● WHAT YOU HAVE TO DO
Present every line in which the string "scene" appears.
——
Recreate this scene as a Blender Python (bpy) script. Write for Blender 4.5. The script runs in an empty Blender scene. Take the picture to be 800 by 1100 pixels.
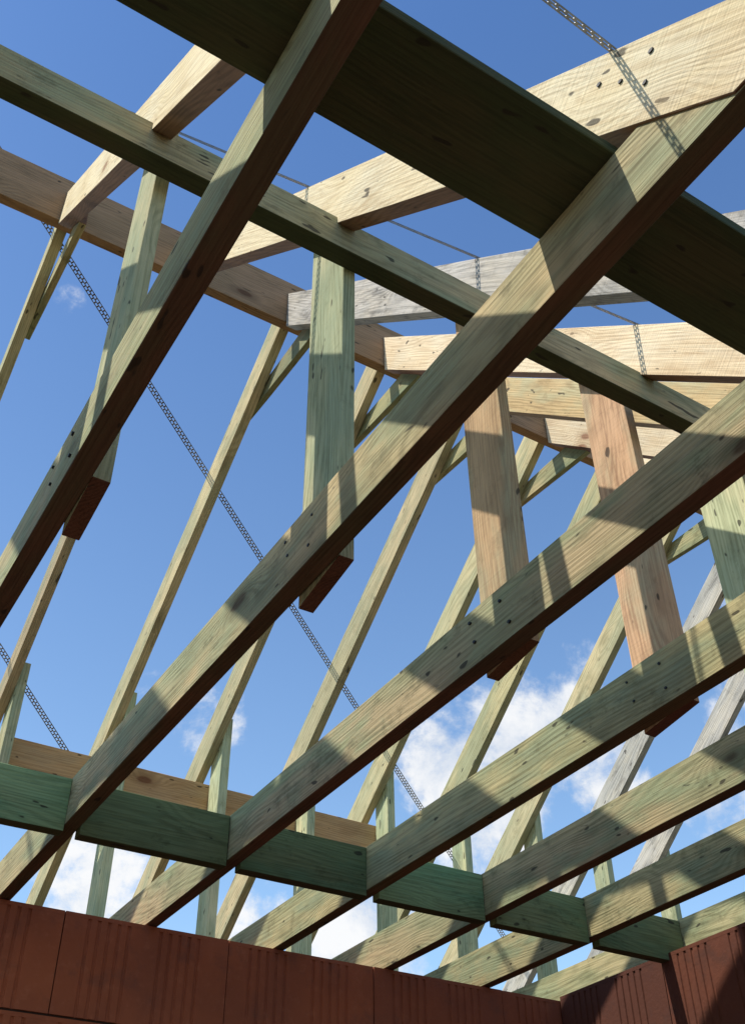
import bpy, bmesh, math, random
from mathutils import Vector, Matrix
import numpy as np
random.seed(4)
S=1.25; CAMZ=1.5
def W(x,y,z): return Vector((x*S,y*S,z*S+CAMZ))
scene=bpy.context.scene
scene.view_settings.view_transform='Standard'; scene.view_settings.look='None'; scene.view_settings.exposure=0
# ---------------------------------------------------------------- camera
def rotm(a,b,c):
    def R(ax,t):
        k,s=math.cos(t),math.sin(t)
        return np.array({'x':[[1,0,0],[0,k,-s],[0,s,k]],'z':[[k,-s,0],[s,k,0],[0,0,1]]}[ax])
    M=np.array([[1,0,0],[0,0,-1],[0,1,0]],float)
    return R('z',c)@R('x',b)@M@R('z',a)
F=1155.; RM=rotm(0.55302106,-0.69576375,-0.0114335)
cd=bpy.data.cameras.new("camera"); cam=bpy.data.objects.new("camera",cd); scene.collection.objects.link(cam)
m=Matrix.Identity(4)
for r in range(3):
    m[r][0]=RM[0,r]; m[r][1]=-RM[1,r]; m[r][2]=-RM[2,r]
m.translation=Vector((0,0,CAMZ)); cam.matrix_world=m
cd.sensor_fit='VERTICAL'; cd.sensor_height=24; cd.lens=F/1100*24; cd.clip_end=5000; cd.clip_start=.02
scene.camera=cam
def pixdir(x,y): 
    v=RM.T@np.array([x-400,y-550,F]); return v/np.linalg.norm(v)
# ---------------------------------------------------------------- node helper
class NT:
    def __init__(s,nt): s.n=nt.nodes; s.l=nt.links
    def add(s,t,**k):
        n=s.n.new(t)
        for a,b in k.items(): setattr(n,a,b)
        return n
    def put(s,sock,v):
        if isinstance(v,bpy.types.NodeSocket): s.l.new(v,sock)
        elif v is not None:
            try: sock.default_value=v
            except Exception: sock.default_value=(*v,1)
    def math(s,op,a,b=None,c=None,clamp=False):
        n=s.add('ShaderNodeMath',operation=op); n.use_clamp=clamp
        s.put(n.inputs[0],a); s.put(n.inputs[1],b)
        if c is not None: s.put(n.inputs[2],c)
        return n.outputs[0]
    def vmath(s,op,a,b=None):
        n=s.add('ShaderNodeVectorMath',operation=op); s.put(n.inputs[0],a)
        if b is not None: s.put(n.inputs[1],b)
        return n.outputs['Value'] if op in('DOT_PRODUCT','LENGTH') else n.outputs[0]
    def noise(s,vec,scale,detail=3,rough=.55,dist=0):
        n=s.add('ShaderNodeTexNoise'); s.put(n.inputs['Vector'],vec)
        n.inputs['Scale'].default_value=scale; n.inputs['Detail'].default_value=detail
        n.inputs['Roughness'].default_value=rough; n.inputs['Distortion'].default_value=dist
        return n.outputs['Fac']
    def mr(s,v,a,b,c=0.,d=1.,smooth=True):
        n=s.add('ShaderNodeMapRange'); n.interpolation_type='SMOOTHSTEP' if smooth else 'LINEAR'
        s.put(n.inputs[0],v); 
        for i,q in enumerate((a,b,c,d)): n.inputs[i+1].default_value=q
        return n.outputs[0]
    def mix(s,f,a,b,mode='MIX'):
        n=s.add('ShaderNodeMix',data_type='RGBA',blend_type=mode)
        s.put(n.inputs[0],f); s.put(n.inputs[6],a if isinstance(a,bpy.types.NodeSocket) else (*a,1)); s.put(n.inputs[7],b if isinstance(b,bpy.types.NodeSocket) else (*b,1))
        return n.outputs[2]
def newmat(name):
    mt=bpy.data.materials.new(name); mt.use_nodes=True; mt.node_tree.nodes.clear()
    T=NT(mt.node_tree); o=T.add('ShaderNodeOutputMaterial'); b=T.add('ShaderNodeBsdfPrincipled')
    T.l.new(b.outputs[0],o.inputs[0]); return mt,T,b
def wood(name,ca,cb,dark,stain=None,knot=1.,weather=.35,grain=.5,saw=0.,grime=.0):
    mt,T,b=newmat(name)
    tc=T.add('ShaderNodeTexCoord').outputs['Object']
    oi=T.add('ShaderNodeObjectInfo').outputs['Random']
    off=T.vmath('SCALE',(13.,7.,5.)); T.l.new(T.math('MULTIPLY',oi,9.),off.node.inputs['Scale'])
    p=T.vmath('ADD',tc,off)
    vo=T.add('ShaderNodeTexVoronoi'); kv=T.vmath('MULTIPLY',p,(2.6,6.,6.)); T.put(vo.inputs['Vector'],kv); vo.inputs['Scale'].default_value=1
    sep=T.add('ShaderNodeSeparateColor'); T.l.new(vo.outputs['Color'],sep.inputs[0])
    sel=T.math('GREATER_THAN',sep.outputs[0],.45)
    d=vo.outputs['Distance']
    near=T.math('MULTIPLY',T.mr(d,.0,.45,1.,0.),sel)
    kn=T.math('MULTIPLY',T.mr(d,.07,.13,1.,0.),sel)
    low=T.noise(T.vmath('MULTIPLY',p,(.6,4.,4.)),1.,2,.5)
    sx=T.add('ShaderNodeSeparateXYZ'); T.l.new(p,sx.inputs[0])
    c=T.math('ADD',T.math('ADD',sx.outputs[1],T.math('MULTIPLY',sx.outputs[2],.8)),T.math('MULTIPLY',low,.30))
    c=T.math('ADD',c,T.math('MULTIPLY',near,.05))
    ring=T.math('SINE',T.math('MULTIPLY',c,520.))
    ring=T.mr(ring,-.7,1.,0.,1.)
    fib=T.noise(T.vmath('MULTIPLY',p,(5.,190.,190.)),1.,2,.6)
    big=T.noise(T.vmath('MULTIPLY',p,(1.5,4.,4.)),1.,3,.6)
    med=T.noise(T.vmath('MULTIPLY',p,(6.,16.,16.)),1.,4,.65)
    col=T.mix(T.mr(T.math('ADD',big,T.math('MULTIPLY',T.math('SUBTRACT',oi,.5),.16)),.40,.60),ca,cb)
    if stain: col=T.mix(T.math('MULTIPLY',T.mr(T.noise(T.vmath('MULTIPLY',p,(2.2,7.,7.)),1.3,4,.6),.44,.64),.85),col,stain)
    f=T.math('MULTIPLY',ring,T.mr(med,.3,.7,.08*grain,.95*grain))
    col=T.mix(f,col,dark)
    col=T.mix(T.math('MULTIPLY',T.mr(fib,.42,.72),.45),col,dark)
    col=T.mix(T.math('MULTIPLY',T.mr(med,.52,.75),weather),col,dark)
    if grime: col=T.mix(T.math('MULTIPLY',T.mr(T.noise(T.vmath('MULTIPLY',p,(9.,12.,12.)),1.,5,.75),.54,.70),grime),col,tuple(v*.6 for v in dark))
    sp=T.noise(T.vmath('MULTIPLY',p,(16.,45.,45.)),1.,1,.5)
    col=T.mix(T.mr(sp,.71,.76,0,.8),col,(.03,.025,.02))
    ringk=T.math('MULTIPLY',T.math('SUBTRACT',T.mr(d,.12,.26,1.,0.),kn),T.math('MULTIPLY',sel,.5*knot))
    col=T.mix(ringk,col,dark)
    col=T.mix(T.math('MULTIPLY',kn,.85*knot),col,(dark[0]*.6,dark[1]*.42,dark[2]*.4))
    val=T.math('ADD',.84,T.math('MULTIPLY',oi,.36))
    hs=T.add('ShaderNodeHueSaturation'); T.l.new(col,hs.inputs['Color']); T.l.new(val,hs.inputs['Value'])
    T.l.new(T.math('ADD',.485,T.math('MULTIPLY',T.math('FRACT',T.math('MULTIPLY',oi,7.3)),.03)),hs.inputs['Hue'])
    T.l.new(hs.outputs[0],b.inputs['Base Color']); b.inputs['Roughness'].default_value=.85
    b.inputs['Specular IOR Level'].default_value=.2
    h=T.math('ADD',T.math('ADD',T.math('MULTIPLY',fib,.9),T.math('MULTIPLY',ring,-.2)),T.math('MULTIPLY',med,.6))
    if saw:
        sw=T.noise(T.vmath('MULTIPLY',p,(150.,5.,5.)),1.,2,.6); h=T.math('ADD',h,T.math('MULTIPLY',sw,saw))
    bp=T.add('ShaderNodeBump'); bp.inputs['Strength'].default_value=.5; bp.inputs['Distance'].default_value=.004
    T.l.new(h,bp.inputs['Height']); T.l.new(bp.outputs[0],b.inputs['Normal'])
    return mt
M_green=wood("green treated pine",(.47,.39,.21),(.35,.35,.19),(.13,.125,.06),(.28,.33,.19),saw=.6,grime=.45)
M_green2=wood("olive treated pine",(.54,.42,.23),(.40,.36,.20),(.15,.13,.065),(.31,.34,.20),saw=.6,grime=.45)
M_raft=wood("pale olive pine",(.58,.48,.27),(.45,.41,.24),(.18,.16,.08),(.38,.38,.23),grime=.3)  # paler olive base colour for the far rafters
M_mint=wood("pale green treated pine",(.62,.59,.35),(.48,.52,.32),(.18,.20,.105),(.39,.46,.30),saw=.4,grime=.3)
M_emer=wood("deep green treated pine",(.17,.23,.11),(.21,.25,.12),(.07,.09,.04),(.12,.21,.11),grime=.5)
M_emer2=wood("bright green treated pine",(.24,.38,.19),(.29,.38,.19),(.09,.15,.07),(.17,.34,.18),grime=.4)
M_tan=wood("fresh sawn pine",(.88,.73,.48),(.80,.64,.39),(.50,.34,.18),(.80,.69,.48),weather=.3,grain=.36,saw=1.2,grime=.12)
M_brown=wood("warm brown pine",(.64,.43,.24),(.55,.37,.20),(.25,.15,.08),(.47,.41,.25),saw=.5,grime=.3)
M_ochre=wood("ochre pine",(.72,.46,.22),(.62,.39,.17),(.34,.19,.08),(.6,.42,.22))
M_grey=wood("weathered grey pine",(.58,.54,.47),(.44,.42,.37),(.14,.13,.115),(.60,.54,.43),weather=.7,saw=.8,grime=.4)
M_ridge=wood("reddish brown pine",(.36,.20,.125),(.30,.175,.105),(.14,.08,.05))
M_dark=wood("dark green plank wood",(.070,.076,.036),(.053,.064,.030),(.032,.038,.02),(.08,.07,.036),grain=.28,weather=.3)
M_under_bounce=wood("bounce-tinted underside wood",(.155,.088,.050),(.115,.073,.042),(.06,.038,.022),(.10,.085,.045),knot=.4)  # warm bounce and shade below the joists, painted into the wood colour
M_end=wood("sawn end wood",(.18,.085,.048),(.14,.066,.038),(.07,.033,.02),knot=.2)
def metal(name,c,r):
    mt,T,b=newmat(name); tc=T.add('ShaderNodeTexCoord').outputs['Object']
    n=T.noise(tc,40,4); T.l.new(T.mix(T.mr(n,.4,.7),c,tuple(x*.55 for x in c)),b.inputs['Base Color'])
    b.inputs['Metallic'].default_value=.7; b.inputs['Roughness'].default_value=r; return mt
M_zinc=metal("galvanised steel",(.22,.23,.25),.5); M_nail=metal("dark nail steel",(.05,.05,.05),.6)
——
● RESPONSE
Recreate this scene as a Blender Python (bpy) script. Write for Blender 4.5. The script runs in an empty Blender scene. Take the picture to be 800 by 1100 pixels.
scene=bpy.context.scene
scene.view_settings.view_transform='Standard'; scene.view_settings.look='None'; scene.view_settings.exposure=0
cd=bpy.data.cameras.new("camera"); cam=bpy.data.objects.new("camera",cd); scene.collection.objects.link(cam)
scene.camera=cam